Super Spud: The salt-baked potato-- with all its condiments-- at Terrance Brennan's Seafood & Chop House.  

The Best of the Gourmet Steaks

Increasingly in this utilitarian day and age, beefsteaks are becoming fodder for gourmet chefs. If you don’t believe me, pay a visit to Terrance Brennan’s Seafood & Chop House, at the bottom of the Benjamin Hotel. After perfecting haute French Mediterranean cuisine, followed by every possible aspect of cheese, the eponymous proprietor has begun dabbling in porterhouse steaks, rib chops, and generous portions of chateaubriand. It’s too early to pass judgment on the establishment—it’s barely been open a month—but I liked the filet portion of my porterhouse better than the fatty sirloin part. All the designer sauces I sampled were fine (ketchup chutney, bordelaise, and horseradish, to name a few), and the most arresting side dish, by far, is the giant, puppy-size Idaho potato, which is unearthed from a hot fleur de sel crust, cleaned by the waiter with a little brush, and served (for the whopping price of $12) with scallions, shavings of Cheddar, sour cream, and, if you wish, real bacon bits.

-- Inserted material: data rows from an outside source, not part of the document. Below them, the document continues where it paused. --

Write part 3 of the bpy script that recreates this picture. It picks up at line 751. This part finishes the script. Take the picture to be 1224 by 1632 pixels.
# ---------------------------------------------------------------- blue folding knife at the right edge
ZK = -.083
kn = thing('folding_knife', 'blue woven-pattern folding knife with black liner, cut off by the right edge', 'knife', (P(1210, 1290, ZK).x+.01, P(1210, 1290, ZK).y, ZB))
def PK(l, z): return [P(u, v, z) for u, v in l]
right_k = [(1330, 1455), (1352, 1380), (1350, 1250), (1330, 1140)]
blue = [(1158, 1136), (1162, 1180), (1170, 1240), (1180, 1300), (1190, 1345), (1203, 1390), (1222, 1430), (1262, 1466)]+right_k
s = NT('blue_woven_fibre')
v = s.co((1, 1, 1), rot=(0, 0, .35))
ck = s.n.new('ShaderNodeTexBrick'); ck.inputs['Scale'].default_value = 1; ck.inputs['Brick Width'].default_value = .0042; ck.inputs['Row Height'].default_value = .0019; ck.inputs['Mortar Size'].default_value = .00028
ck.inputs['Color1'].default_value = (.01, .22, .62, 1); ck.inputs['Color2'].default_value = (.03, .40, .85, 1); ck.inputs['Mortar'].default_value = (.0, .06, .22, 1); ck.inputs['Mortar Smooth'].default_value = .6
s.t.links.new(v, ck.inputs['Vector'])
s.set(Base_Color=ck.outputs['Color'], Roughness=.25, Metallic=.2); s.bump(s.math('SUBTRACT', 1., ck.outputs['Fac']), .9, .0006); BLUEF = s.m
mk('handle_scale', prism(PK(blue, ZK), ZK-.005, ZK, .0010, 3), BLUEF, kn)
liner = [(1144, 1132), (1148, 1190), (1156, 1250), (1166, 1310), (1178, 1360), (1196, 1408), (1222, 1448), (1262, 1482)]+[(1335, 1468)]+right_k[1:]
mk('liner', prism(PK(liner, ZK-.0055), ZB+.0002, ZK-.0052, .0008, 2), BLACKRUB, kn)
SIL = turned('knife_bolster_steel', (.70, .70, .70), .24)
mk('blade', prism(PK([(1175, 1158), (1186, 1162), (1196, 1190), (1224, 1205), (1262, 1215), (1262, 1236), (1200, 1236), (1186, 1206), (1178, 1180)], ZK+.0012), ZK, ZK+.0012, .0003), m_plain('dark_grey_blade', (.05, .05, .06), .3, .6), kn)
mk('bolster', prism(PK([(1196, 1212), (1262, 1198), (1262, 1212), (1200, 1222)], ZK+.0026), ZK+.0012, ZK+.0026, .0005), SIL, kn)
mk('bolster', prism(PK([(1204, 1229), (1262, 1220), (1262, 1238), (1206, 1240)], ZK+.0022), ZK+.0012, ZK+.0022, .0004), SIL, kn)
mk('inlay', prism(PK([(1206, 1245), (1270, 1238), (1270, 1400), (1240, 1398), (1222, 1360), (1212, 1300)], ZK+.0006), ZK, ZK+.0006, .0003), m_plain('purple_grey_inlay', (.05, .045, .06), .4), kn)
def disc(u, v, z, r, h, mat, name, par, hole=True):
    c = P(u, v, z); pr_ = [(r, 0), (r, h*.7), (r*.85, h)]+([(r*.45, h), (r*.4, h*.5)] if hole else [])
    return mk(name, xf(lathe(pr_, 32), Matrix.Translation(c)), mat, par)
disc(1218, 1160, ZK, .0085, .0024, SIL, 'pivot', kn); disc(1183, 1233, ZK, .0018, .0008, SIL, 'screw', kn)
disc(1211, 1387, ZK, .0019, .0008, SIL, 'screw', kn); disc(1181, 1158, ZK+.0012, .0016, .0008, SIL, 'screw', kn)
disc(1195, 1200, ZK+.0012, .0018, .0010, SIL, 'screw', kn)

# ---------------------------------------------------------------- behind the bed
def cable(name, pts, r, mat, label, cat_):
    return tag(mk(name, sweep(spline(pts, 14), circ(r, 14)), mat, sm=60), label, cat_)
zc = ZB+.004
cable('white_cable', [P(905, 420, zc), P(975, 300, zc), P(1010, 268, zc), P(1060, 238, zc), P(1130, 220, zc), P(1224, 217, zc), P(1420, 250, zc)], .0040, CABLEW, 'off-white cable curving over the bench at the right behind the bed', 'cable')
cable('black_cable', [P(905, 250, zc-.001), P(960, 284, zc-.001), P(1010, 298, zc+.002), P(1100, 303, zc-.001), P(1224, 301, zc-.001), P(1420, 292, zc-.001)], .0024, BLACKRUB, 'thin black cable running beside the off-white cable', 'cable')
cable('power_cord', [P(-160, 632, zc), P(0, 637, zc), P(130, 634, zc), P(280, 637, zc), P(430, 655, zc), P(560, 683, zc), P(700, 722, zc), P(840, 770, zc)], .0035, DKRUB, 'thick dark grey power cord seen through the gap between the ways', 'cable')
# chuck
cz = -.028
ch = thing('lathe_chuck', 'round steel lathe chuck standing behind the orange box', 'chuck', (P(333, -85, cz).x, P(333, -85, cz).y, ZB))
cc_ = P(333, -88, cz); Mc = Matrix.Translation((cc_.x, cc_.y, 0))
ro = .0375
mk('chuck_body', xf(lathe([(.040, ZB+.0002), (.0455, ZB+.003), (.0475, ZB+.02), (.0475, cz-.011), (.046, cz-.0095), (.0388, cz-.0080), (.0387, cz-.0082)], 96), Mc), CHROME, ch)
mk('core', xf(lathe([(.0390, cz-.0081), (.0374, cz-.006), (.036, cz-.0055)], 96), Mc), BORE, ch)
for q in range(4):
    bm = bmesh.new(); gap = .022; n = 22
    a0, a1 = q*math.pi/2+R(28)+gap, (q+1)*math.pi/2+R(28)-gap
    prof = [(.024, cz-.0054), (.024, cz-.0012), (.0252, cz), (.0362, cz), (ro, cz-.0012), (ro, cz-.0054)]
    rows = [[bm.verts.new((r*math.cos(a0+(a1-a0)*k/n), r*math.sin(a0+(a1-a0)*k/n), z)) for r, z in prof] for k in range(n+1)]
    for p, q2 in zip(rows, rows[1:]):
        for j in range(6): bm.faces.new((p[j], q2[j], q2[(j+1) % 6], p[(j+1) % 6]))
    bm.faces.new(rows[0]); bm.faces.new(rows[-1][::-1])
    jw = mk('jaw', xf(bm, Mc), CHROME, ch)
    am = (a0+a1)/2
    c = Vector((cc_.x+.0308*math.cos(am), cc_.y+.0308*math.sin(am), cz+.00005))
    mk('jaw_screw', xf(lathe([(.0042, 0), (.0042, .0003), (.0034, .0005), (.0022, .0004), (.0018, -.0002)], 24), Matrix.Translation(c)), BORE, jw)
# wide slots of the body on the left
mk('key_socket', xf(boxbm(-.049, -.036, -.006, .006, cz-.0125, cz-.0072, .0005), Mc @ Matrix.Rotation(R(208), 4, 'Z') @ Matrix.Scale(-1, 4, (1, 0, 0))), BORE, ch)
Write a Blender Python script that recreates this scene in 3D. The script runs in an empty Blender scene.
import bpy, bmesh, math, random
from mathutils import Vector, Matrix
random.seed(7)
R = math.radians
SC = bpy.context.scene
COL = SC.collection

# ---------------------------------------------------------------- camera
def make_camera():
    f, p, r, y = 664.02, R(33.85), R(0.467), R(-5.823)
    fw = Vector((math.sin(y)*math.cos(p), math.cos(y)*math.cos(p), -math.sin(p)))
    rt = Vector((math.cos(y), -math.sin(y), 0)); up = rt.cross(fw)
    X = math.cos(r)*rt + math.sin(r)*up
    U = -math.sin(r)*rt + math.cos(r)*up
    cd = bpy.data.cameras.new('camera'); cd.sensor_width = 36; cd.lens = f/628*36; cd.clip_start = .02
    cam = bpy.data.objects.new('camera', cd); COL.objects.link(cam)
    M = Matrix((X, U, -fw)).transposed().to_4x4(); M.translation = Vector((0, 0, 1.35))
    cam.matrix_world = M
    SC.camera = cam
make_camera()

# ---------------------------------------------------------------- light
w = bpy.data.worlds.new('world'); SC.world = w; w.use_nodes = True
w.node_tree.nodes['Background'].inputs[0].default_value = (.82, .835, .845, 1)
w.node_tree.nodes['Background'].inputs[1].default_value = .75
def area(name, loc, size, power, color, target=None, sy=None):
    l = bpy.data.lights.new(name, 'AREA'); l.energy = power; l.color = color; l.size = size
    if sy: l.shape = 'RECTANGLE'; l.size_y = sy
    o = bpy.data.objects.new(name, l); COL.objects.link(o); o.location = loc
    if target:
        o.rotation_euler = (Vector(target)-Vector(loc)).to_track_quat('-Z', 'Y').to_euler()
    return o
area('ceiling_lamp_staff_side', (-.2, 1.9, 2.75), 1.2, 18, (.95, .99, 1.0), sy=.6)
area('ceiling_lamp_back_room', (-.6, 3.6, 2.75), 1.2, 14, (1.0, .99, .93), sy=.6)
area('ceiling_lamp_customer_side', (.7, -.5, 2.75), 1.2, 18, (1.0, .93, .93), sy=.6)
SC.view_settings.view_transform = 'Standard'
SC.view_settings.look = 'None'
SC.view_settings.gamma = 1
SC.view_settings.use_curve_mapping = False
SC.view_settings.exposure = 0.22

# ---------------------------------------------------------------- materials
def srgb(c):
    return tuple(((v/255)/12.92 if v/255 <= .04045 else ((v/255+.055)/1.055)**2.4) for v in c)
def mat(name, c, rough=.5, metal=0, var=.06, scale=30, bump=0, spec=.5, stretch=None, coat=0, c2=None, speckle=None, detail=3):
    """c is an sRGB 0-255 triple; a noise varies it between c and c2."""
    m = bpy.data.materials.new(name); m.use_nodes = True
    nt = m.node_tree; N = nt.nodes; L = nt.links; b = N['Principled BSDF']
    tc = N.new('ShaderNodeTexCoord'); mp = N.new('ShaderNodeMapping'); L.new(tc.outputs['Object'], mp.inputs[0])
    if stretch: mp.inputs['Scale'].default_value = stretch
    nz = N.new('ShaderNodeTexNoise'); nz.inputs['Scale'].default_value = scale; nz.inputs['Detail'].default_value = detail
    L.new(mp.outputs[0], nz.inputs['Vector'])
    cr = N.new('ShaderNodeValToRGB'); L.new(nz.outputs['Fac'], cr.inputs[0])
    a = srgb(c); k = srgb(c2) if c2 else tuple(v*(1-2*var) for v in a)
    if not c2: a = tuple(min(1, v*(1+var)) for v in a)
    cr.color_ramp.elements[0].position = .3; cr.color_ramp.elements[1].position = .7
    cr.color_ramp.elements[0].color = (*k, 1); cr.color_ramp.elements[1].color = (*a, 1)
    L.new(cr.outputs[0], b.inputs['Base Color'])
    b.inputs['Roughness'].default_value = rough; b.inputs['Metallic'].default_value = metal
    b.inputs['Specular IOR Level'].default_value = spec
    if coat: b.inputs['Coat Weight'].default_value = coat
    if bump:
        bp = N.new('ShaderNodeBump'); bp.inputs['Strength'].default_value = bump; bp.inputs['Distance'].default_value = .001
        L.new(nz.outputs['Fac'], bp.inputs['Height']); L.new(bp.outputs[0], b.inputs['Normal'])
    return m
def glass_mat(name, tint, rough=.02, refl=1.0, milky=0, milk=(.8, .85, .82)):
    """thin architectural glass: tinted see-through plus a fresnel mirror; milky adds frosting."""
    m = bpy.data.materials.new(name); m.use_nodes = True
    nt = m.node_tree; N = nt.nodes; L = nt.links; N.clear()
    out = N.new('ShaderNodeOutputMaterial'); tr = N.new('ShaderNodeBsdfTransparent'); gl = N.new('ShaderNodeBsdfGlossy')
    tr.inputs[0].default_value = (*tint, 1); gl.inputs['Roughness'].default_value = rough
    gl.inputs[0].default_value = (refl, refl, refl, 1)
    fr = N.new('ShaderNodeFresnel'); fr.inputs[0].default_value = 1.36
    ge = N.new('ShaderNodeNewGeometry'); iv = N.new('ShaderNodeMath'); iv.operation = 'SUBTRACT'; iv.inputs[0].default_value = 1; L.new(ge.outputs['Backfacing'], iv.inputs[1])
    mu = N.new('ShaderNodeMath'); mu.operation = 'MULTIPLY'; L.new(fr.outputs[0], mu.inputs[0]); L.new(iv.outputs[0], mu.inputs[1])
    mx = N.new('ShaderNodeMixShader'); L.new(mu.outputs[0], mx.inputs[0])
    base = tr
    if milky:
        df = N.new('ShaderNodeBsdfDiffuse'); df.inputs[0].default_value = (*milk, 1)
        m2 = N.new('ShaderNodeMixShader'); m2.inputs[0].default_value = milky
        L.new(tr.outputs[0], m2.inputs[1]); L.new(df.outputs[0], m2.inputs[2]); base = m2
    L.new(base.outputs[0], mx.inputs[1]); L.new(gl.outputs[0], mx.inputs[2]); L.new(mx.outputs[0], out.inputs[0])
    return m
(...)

For a time-tested piece of gourmet beef, however, I prefer the balsamic-basted, charcoal-grilled prime rib ($78 for two) whenever it’s on the menu at Etats-Unis, the tangy, slightly crunchy miso-marinated hanger steak at Union Pacific, or the lunchtime sirloin at Tocqueville, which is sliced into two dainty triangles, charred on one side and rare on the other, and garnished with a hollowed bit of brioche containing a raw araucana egg. Among Manhattan steakhouses, the Boom Era gold standard remains the broiled rib chop at The Strip House, and for a taste of old New York, I always guide my carnivore friends to the hallowed New York cut at Sparks. If you want to spend roughly three times the money, for sheer grandeur, nothing quite tops the grilled Black Angus rib eye, served, according to the menu, “for two or three persons,” at Alain Ducasse. The thrombotic potato gratin is thick as wet cement, the meat is dutifully drowned in a pungent truffle sauce, poured from a silver pot, and the whole mass is served Rossini-style, under a pale, predictably gargantuan flap of seared foie gras.